**YOUR GOAL**
Reproduce the listing below character for character; drop every image.

**RAW DATA**
_ _ _ _ _ _ _
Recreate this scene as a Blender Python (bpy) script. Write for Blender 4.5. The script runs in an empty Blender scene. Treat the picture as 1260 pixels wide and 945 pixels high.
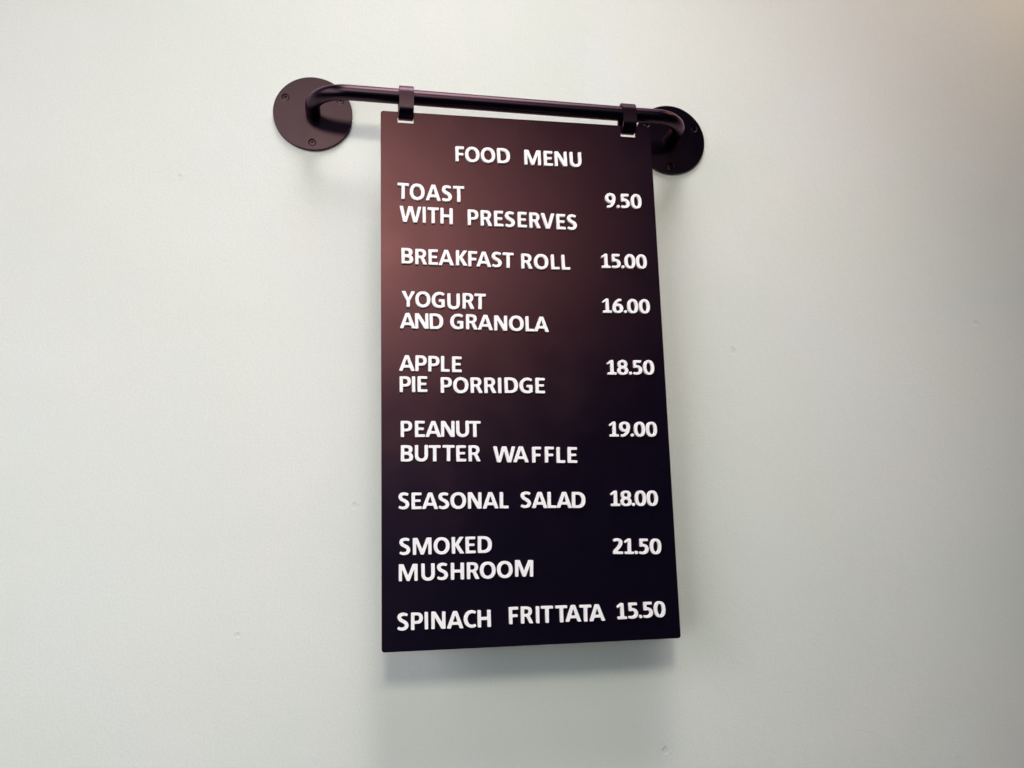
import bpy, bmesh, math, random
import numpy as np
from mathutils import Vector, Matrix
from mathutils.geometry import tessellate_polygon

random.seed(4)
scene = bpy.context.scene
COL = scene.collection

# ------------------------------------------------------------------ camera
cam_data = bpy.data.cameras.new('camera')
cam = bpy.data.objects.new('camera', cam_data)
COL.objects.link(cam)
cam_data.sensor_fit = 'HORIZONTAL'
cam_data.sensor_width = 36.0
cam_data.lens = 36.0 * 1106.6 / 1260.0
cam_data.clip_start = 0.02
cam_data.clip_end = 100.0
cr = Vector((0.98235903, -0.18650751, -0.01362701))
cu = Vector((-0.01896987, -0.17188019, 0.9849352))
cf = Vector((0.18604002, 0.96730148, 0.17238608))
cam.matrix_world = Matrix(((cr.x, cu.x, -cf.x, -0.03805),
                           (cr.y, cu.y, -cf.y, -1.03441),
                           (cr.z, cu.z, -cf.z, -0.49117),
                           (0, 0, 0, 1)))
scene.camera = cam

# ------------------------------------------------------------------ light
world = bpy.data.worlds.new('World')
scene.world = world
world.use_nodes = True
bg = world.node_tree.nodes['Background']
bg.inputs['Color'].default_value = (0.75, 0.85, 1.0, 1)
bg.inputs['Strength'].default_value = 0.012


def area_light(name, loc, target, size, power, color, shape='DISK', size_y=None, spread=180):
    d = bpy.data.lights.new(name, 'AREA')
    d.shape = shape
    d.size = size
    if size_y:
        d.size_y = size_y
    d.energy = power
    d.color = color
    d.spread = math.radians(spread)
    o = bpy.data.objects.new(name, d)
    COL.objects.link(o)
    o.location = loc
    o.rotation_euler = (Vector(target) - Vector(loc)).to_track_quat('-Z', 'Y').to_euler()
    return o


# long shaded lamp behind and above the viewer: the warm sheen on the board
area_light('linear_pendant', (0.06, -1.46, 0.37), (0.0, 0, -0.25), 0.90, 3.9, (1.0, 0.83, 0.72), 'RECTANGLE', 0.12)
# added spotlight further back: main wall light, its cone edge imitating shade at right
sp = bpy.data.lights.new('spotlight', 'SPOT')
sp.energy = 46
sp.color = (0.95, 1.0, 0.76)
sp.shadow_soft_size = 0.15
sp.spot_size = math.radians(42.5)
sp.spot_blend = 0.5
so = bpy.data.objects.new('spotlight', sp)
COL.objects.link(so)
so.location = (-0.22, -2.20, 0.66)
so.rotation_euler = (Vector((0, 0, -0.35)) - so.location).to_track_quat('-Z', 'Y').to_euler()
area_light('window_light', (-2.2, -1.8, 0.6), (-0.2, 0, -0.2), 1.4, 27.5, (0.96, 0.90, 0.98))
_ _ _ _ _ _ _
**RESULT OF THIS EXERCISE**
Recreate this scene as a Blender Python (bpy) script. Write for Blender 4.5. The script runs in an empty Blender scene. Treat the picture as 1260 pixels wide and 945 pixels high.
import bpy, bmesh, math, random
import numpy as np
from mathutils import Vector, Matrix
from mathutils.geometry import tessellate_polygon

random.seed(4)
scene = bpy.context.scene
COL = scene.collection

# ------------------------------------------------------------------ camera
cam_data = bpy.data.cameras.new('camera')
cam = bpy.data.objects.new('camera', cam_data)
COL.objects.link(cam)
cam_data.sensor_fit = 'HORIZONTAL'
cam_data.sensor_width = 36.0
cam_data.lens = 36.0 * 1106.6 / 1260.0
cam_data.clip_start = 0.02
cam_data.clip_end = 100.0
cr = Vector((0.98235903, -0.18650751, -0.01362701))
cu = Vector((-0.01896987, -0.17188019, 0.9849352))
cf = Vector((0.18604002, 0.96730148, 0.17238608))
cam.matrix_world = Matrix(((cr.x, cu.x, -cf.x, -0.03805),
                           (cr.y, cu.y, -cf.y, -1.03441),
                           (cr.z, cu.z, -cf.z, -0.49117),
                           (0, 0, 0, 1)))
scene.camera = cam

# ------------------------------------------------------------------ light
world = bpy.data.worlds.new('World')
scene.world = world
world.use_nodes = True
bg = world.node_tree.nodes['Background']
bg.inputs['Color'].default_value = (0.75, 0.85, 1.0, 1)
bg.inputs['Strength'].default_value = 0.012


def area_light(name, loc, target, size, power, color, shape='DISK', size_y=None, spread=180):
    d = bpy.data.lights.new(name, 'AREA')
    d.shape = shape
    d.size = size
    if size_y:
        d.size_y = size_y
    d.energy = power
    d.color = color
    d.spread = math.radians(spread)
    o = bpy.data.objects.new(name, d)
    COL.objects.link(o)
    o.location = loc
    o.rotation_euler = (Vector(target) - Vector(loc)).to_track_quat('-Z', 'Y').to_euler()
    return o


# long shaded lamp behind and above the viewer: the warm sheen on the board
area_light('linear_pendant', (0.06, -1.46, 0.37), (0.0, 0, -0.25), 0.90, 3.9, (1.0, 0.83, 0.72), 'RECTANGLE', 0.12)
# added spotlight further back: main wall light, its cone edge imitating shade at right
sp = bpy.data.lights.new('spotlight', 'SPOT')
sp.energy = 46
sp.color = (0.95, 1.0, 0.76)
sp.shadow_soft_size = 0.15
sp.spot_size = math.radians(42.5)
sp.spot_blend = 0.5
so = bpy.data.objects.new('spotlight', sp)
COL.objects.link(so)
so.location = (-0.22, -2.20, 0.66)
so.rotation_euler = (Vector((0, 0, -0.35)) - so.location).to_track_quat('-Z', 'Y').to_euler()
area_light('window_light', (-2.2, -1.8, 0.6), (-0.2, 0, -0.2), 1.4, 27.5, (0.96, 0.90, 0.98))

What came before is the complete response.